Mas o que o incomodava era o fato de estar preso naquela cadeira, de não se mover, de saber que tinha muito mais capacidade para mudar seu próprio destino do que fingia saber.
A grande realidade era que talvez ele quisesse se manter preso a aquela realidade mórbida de trabalhar para seu próprio sustento, sem ter interesse em qualquer outro assunto que não fosse trabalho. Vivia para trabalhar e trabalhava para viver. Estava bom assim.
Por quanto tempo?
Por quanto tempo aquela cerveja gelada o manteria preso ao calor da cadeira, sem que ele tomasse conta da realidade do mundo e de sua própria vida?
Por quanto tempo toda aquela situação iria amortecer o peso que carregava em suas costas e que um dia o faria sofrer?

26 de março de 2008

Série - Isto está começando a doer de verdade

A Algum tempo venho escrevendo uma série de contos, todos eles diferentes uns dos outros, mas com o mesmo tema, a dor.

É quase como uma segunda verdade incontestável, pois assim como um dia a morte virá, um dia sentiremos dor, de alguma forma, e o que é mais engraçado é que da mesma forma iremos um dia causar dor a outras pessoas, como uma reação.

Então, sem mais delongas, ai vai o primeiro dos textos. Enjoy!

.........................................................................................................................................................................

- Isto está começando a doer de verdade
Já faziam algumas boas horas e ele continuava ali, jogado no canto mais escuro e úmido do pequeno quarto, sua cela particular, como seus seqüestradores disseram no momento em que retiraram a venda que cobria seus olhos.
Seus pulsos estavam presos por um par de algemas impiedosas, que rasgavam sua carne a qualquer principio de movimentação que ele ousasse iniciar. As costas estavam arqueadas para a frente, como quem tenta cheirar o chão em que está jogado, como um corcunda, direto dos filmes de holywood, apresentados sob a fina escuridão de uma caverna abaixo de Notredame.

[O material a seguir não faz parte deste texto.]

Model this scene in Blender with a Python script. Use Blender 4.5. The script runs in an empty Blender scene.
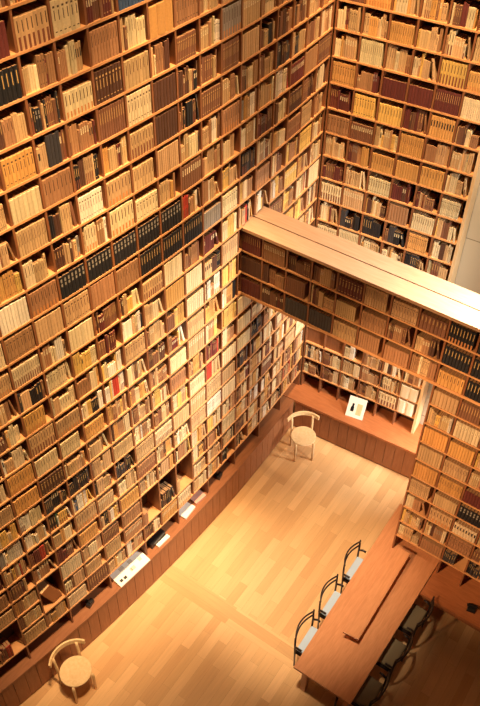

"Existe mais coisas entre o céu e a terra..."

A pelo menos uns cinco anos atrás, dei inicio a uma espécie de blog onde eu escreveria meus textos, apresentaria ideias, contaria o que meus olhos vissem de interessante, enfim, um lugar onde as ideias iriam fluir tranquilamente, para onde eu iria caso precisasse de esconderijo, então criei o Vortex.

Eis que ele era minha valvula de escape, um baú para frustrações e outros sentimentos que me atacavam em série naqueles tempos dificeis.

Mas algo aconteceu.

"Ele ganhou dinheiro/Ele assinou contratos/E comprou um terno/Trocou o carro/E desaprendeu a caminhar no céu/E foi o principio do fim"*

E foi assim que, por um infortunio, o vortex caiu no vortex! É claro que outros fatores, como a falta de internet disponivel todos os dias ao acance de minhas mãos, foi decisivo, mas a verdade incontestavel é que eu havia desistido desse movimento filosófico ao qual iniciei naquela época.

Agora, muito tempo após pausar minhas atividades cerebrais, resolvi voltar e trazer o vortex de volta a realidade.

Um motivo para isso tudo? Varios!

-Liberdade, Igualdade, Fraternidade! (1º deles)
-O que existe por detrás das sombras na caverna de Platão? (2º)
-Se eu não viver minha vida agora, quem viverá ela por mim?(3º)
-Tostines é fresquinho porque é mais gostoso, ou gostoso porque é mais fresquinho?(4º)

Sabe, eu brinco, mas as mudanças que ocorreram realmente me trouxeram de volta pra vida. Eu precisava disso, e o Vortex também!

Portanto, sejam bem vindos ao Vortex!